A Day in the Life of a Tire Repair Technician

Ever since the invention of the wheel, humankind has been going places. People need to haul things from point a to point b and they try to do so as efficiently as possible, so they use wheels. 

However, one of the major issues of wheels was and is, wear and tear. While the constant rotation around a central axle was excellent for carrying heavy things or moving quickly, it meant that the wheel would slowly wear away over time. They wouldn’t wear away evenly either. A chip, a rock or simple uneven wear would make the wheel no longer round causing the expensive task of replacing something that wasn’t quite broken. What was needed was an expendable layer that would absorb damage, wear away and then be easily replaced at a much more affordable cost than a brand-new wheel. That is what a tire does.

Agriculture is an industry that includes a lot of transportation, and a lot of hours on the road. This adds up to A LOT of  tires. So, farmers need reliable tire repair technicians. Our tire repair technician goes by the name, “Paco” and he owns and operates Paco’s Tire in Underwood, Iowa. Also known as Jeff Andersen, Paco has a motto, “if it rolls we fix it”. He told me about his most unusual tire repair, a stroller tire.

“Paco” of Paco’s Tires

The tire shop is open from 8-5 Monday through Friday and Saturday mornings. People bring in all types of tires for repair and Paco sends service trucks out to the country if a fix is needed in a field. When I asked Paco what the most difficult part of his job was, he told me ordering new tires and coordinating the delivery of those tires. When people want their vehicles serviced, they want to be sure those vehicles are up and running again as soon as possible. Paco and his customers have to wait when delivery trucks run late, certain tires are unavailable, or companies are short staffed and can’t hire enough people to load tires.

Coordinating schedules isn’t the only problem when running a tire repair shop. This can be a dangerous job if a tire wall is weak, and the psi (pounds per square inch) causes an explosion. Paco uses a tire inflation cage when making repairs. One of the main reasons he uses a tire inflation cage is because most large truck tires are made out of different components that can fly out of the tire at high speeds. If a person is standing too close to an unprotected tire during inflation, he or she risks experiencing devastating injuries such as head injuries, cuts, and lacerations – which could be fatal. Paco trains his employees to watch and listen and be ready to protect themselves in case of a blowout.

On the job training is something a new technician can expect to receive once hired by Paco.
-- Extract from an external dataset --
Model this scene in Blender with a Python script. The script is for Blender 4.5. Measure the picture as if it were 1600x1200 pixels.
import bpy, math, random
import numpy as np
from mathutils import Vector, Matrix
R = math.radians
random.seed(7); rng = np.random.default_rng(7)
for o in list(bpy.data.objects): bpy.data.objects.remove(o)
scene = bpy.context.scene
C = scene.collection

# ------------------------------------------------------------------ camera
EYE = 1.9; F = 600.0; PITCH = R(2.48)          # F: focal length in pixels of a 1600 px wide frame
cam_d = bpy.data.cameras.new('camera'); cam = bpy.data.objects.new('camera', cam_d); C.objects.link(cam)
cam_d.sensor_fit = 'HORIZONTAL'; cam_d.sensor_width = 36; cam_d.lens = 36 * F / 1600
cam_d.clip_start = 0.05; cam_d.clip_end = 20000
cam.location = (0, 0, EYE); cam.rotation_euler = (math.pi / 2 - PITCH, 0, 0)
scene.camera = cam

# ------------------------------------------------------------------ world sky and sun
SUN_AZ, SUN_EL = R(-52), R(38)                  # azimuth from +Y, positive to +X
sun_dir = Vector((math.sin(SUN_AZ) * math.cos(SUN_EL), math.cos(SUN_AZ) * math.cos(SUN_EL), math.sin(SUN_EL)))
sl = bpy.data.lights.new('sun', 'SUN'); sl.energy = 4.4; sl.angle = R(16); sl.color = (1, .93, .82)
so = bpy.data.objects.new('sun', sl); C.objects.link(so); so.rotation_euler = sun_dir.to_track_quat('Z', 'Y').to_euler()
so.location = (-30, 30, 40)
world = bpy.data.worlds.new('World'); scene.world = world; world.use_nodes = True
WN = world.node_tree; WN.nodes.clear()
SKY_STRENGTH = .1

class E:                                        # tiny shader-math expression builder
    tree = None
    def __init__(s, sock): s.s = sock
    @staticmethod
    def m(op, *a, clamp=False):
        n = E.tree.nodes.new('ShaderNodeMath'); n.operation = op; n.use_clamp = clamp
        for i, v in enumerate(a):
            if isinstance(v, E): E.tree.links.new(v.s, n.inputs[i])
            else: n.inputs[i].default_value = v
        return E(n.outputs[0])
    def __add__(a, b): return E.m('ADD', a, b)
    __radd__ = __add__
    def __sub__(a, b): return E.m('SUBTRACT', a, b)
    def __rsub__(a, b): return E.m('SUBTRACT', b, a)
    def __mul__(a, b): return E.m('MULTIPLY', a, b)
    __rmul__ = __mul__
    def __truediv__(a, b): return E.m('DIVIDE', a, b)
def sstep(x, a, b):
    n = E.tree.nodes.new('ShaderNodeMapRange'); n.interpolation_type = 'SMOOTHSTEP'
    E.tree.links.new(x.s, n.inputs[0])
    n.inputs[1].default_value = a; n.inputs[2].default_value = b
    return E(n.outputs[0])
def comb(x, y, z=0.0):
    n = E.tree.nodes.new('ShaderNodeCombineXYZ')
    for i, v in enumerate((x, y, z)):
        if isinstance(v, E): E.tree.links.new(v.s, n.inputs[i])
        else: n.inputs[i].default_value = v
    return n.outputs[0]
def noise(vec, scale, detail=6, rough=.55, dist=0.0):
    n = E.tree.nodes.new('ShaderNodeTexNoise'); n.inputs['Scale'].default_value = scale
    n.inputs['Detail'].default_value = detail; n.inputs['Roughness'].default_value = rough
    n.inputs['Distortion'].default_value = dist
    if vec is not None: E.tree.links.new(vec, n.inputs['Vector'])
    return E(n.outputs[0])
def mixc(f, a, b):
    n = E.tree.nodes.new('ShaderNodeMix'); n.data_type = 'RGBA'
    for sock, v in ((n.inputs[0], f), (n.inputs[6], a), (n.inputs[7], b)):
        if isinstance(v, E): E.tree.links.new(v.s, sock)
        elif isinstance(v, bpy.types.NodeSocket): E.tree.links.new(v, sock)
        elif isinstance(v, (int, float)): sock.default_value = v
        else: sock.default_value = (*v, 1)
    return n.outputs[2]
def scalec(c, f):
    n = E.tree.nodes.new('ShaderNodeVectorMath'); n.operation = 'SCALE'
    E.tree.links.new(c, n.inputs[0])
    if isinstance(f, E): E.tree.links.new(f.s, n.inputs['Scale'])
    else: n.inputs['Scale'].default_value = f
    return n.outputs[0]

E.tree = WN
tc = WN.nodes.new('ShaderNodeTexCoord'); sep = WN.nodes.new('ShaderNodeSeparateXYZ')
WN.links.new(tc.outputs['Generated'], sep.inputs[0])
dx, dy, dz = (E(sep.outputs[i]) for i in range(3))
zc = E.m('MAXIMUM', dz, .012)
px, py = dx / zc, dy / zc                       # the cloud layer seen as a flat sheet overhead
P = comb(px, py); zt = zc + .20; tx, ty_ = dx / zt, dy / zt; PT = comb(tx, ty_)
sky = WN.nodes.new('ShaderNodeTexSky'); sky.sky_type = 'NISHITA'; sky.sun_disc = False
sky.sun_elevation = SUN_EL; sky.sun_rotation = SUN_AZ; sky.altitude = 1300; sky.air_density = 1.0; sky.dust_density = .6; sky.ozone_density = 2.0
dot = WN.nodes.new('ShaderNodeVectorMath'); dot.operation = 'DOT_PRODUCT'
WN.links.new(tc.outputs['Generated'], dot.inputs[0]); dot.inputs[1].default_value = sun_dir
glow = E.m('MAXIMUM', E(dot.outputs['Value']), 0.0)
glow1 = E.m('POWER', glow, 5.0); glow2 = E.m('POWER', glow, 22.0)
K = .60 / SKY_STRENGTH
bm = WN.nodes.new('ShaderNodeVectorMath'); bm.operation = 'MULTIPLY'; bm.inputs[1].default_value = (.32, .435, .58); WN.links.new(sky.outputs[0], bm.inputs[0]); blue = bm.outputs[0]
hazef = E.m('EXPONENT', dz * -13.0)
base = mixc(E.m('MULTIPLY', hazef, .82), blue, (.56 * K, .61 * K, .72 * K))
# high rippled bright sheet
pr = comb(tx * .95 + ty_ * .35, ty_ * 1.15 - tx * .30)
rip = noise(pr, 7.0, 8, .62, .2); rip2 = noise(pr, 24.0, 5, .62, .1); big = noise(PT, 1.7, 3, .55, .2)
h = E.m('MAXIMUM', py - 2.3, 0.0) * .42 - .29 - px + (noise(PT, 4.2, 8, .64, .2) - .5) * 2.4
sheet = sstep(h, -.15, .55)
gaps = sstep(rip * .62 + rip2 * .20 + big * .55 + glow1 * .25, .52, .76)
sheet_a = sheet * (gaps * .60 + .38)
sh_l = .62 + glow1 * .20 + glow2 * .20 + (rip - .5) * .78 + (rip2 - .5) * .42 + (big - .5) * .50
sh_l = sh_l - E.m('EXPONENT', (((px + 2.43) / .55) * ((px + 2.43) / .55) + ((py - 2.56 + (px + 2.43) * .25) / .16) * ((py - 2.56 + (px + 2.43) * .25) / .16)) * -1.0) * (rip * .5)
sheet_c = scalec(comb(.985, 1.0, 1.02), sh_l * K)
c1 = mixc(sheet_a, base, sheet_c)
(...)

He looks for people who have experience around tires and then spends two or three days having them watch how he works. The next days are spent working tires while a trained technician watches, taking up to two weeks before the new hire is ready to work on their own. Paco employs three technicians, a bookkeeper, and works on tires himself. He strives to be honest with his customers and deliver a high-quality product and reliable service. He has been working with tires since 1989.

Tire technicians repair and install tires on cars, trucks, and heavy vehicles. They mostly work for vehicle repair shops, tire stores, and dealerships. The duties of a tire technician include installing, balancing, and repairing tires for passenger cars and commercial vehicles. They may also be required to perform roadside assistance.

A successful technician needs to have good communication skills and be able to perform physically demanding tasks. Ultimately, an outstanding tire technician can work quickly and efficiently, while maintaining high industry standards.

As a tire repair technician and a small business owner, Paco is always working to set boundaries between home and work life, but here are some other Tire Technician Responsibilities:

  • Talking to the customer about any issues they are experiencing.
  • Inspecting and assessing tire tread levels, wear patterns, valve quality, and overall health.
  • Recommending appropriate repair treatment or replacement of tires.
  • Repairing punctures and replacing faulty valves.
  • Installing new tires.
  • Balancing tires and completing wheel alignment procedures.
  • Studding tires for snow use.
  • Retreading tires for tractors and other off-road vehicles.
  • Conducting inventory and maintaining equipment.
  • Conducting road-side repairs.

Tire Technician Requirements:

  • High school diploma or GED.
  • Good communication skills.
  • Proven work experience as a tire technician.
  • Attention to detail.
  • Extensive knowledge of tire patterns and material composition.
  • Ability to lift heavy objects.
  • Ability to work in a crouched or standing position for extended periods.

There are as many different types of tires on a farm as there are pieces of equipment. We have tires for tractors, sprayers, wagons, trailers, combines, semi-trucks and pickups, just to name a few.

Six foot tires on the boom sprayer.

Keeping the farmer rolling is a huge priority for agriculture. So to Paco, and to all of the other tire repair technicians, we thank you!